3 takeaways after 49ers lose massively to Packers

The 49ers went into Sunday with their chances slim at best. No Brock Purdy, Nick Bosa, Trent Williams, Charvarius Ward or a host of other players.

The 49ers were supposed to lose this game. But even with the odds stacked against them, they somehow made even more a meal out of it than could have been expected. It was a 38-10 loss that might spell the end for this season for a 49ers team at 5-6 and last in the NFC West with a road game in Buffalo up next.

Run game destruction: Tackling woes + Josh Jacobs goes

The Packers established the tone of this game from the jump. It would be a game dominated by a committed Packers run game with Josh Jacobs wreaking havoc.

In the first half alone, Jacobs forced the 49ers to miss 10 tackles, the most in the NFL in a game according to the fox broadcast. He was omnipresent.

Jacobs suffered from cramps late in the third quarter but later returned to pummel the 49ers for his third touchdown of the day.

On the other end, the 49ers could not get anything going in the run game. They had four yards on the ground in the first half. Four. It improved in the second half, but the number of plays lost to penalties and a fundamental struggle to move bodies made it moot.

Jacobs ran 26 times for 106 yards and three touchdowns. Christian McCaffrey ran 11 times for 31 yards. Oh, and McCaffrey fumbled and turned it over at the start of the fourth quarter. That was the 49ers' third turnover of the game to the Packers' zero.

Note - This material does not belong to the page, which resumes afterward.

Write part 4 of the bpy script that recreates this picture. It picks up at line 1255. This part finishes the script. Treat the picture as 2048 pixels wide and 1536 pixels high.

There are many other things that went wrong, but those were chief among them. To win this game, the 49ers had to run well and not turn it over. They had a -101-yard and -3 touchdown differential in the run game, and a -3 turnover differential. You can't win doing that, let alone without your most important players.

Penalties, special teams + generally unserious play

Another area of failure in this game was on special teams. Is there anyone on the planet surprised by that? The 49ers held on just about every opportunity they had on returns, the most damning of which was an 87-yard kickoff return by Deebo Samuel... negated by a hold from Eric Saubert.

In total, the 49ers had nine penalties, and three of them were on special teams returns that cost them north of 100 yards.

But that wasn't all. Both teams wasted multiple opportunities.

Early on, Brandon Allen should have been picked off by Quay Walker. It was dropped. At the end of the first half, Christian Watson dropped a touchdown.

The through line between these two teams was their collective lack of seriousness. The Packers had chances to run away with the game. The 49ers had chances to pull closer. But San Francisco, with their key players out, didn't have that margin for error.

They couldn't afford dropped interceptions from both Ji'Ayir Brown and Renardo Green, or any of the special teams disasters that they had. They certainly couldn't afford Deebo Samuel having a drop over the middle of the field that turned into, for all intents and purposes, a game-losing interception.

It's evident that this special teams unit is pathetic, and that this team continues to have crucial penalties at key times. Those issues — when they are recurring, and they are — typically fall on the coaching staff.

Credit for Brandon Allen

There isn't all that much positive to take from this game. The young safeties in Brown and Malik Mustapha played well (Renardo Green didn't). So, too, did Brandon Allen.

There was a lot of criticism of Kyle Shanahan for starting Allen over Josh Dobbs. It's understandable, because Allen fumbled on his first drive and didn't exactly look like a dynamo.

But Shanahan trusts Allen because he knows the offense, and if we're being honest, he was kind of slinging it Sunday. It's a question of trusting your scheme versus trusting the roulette wheel spin that is Josh Dobbs, a man who struggled massively to get play calls in in training camp.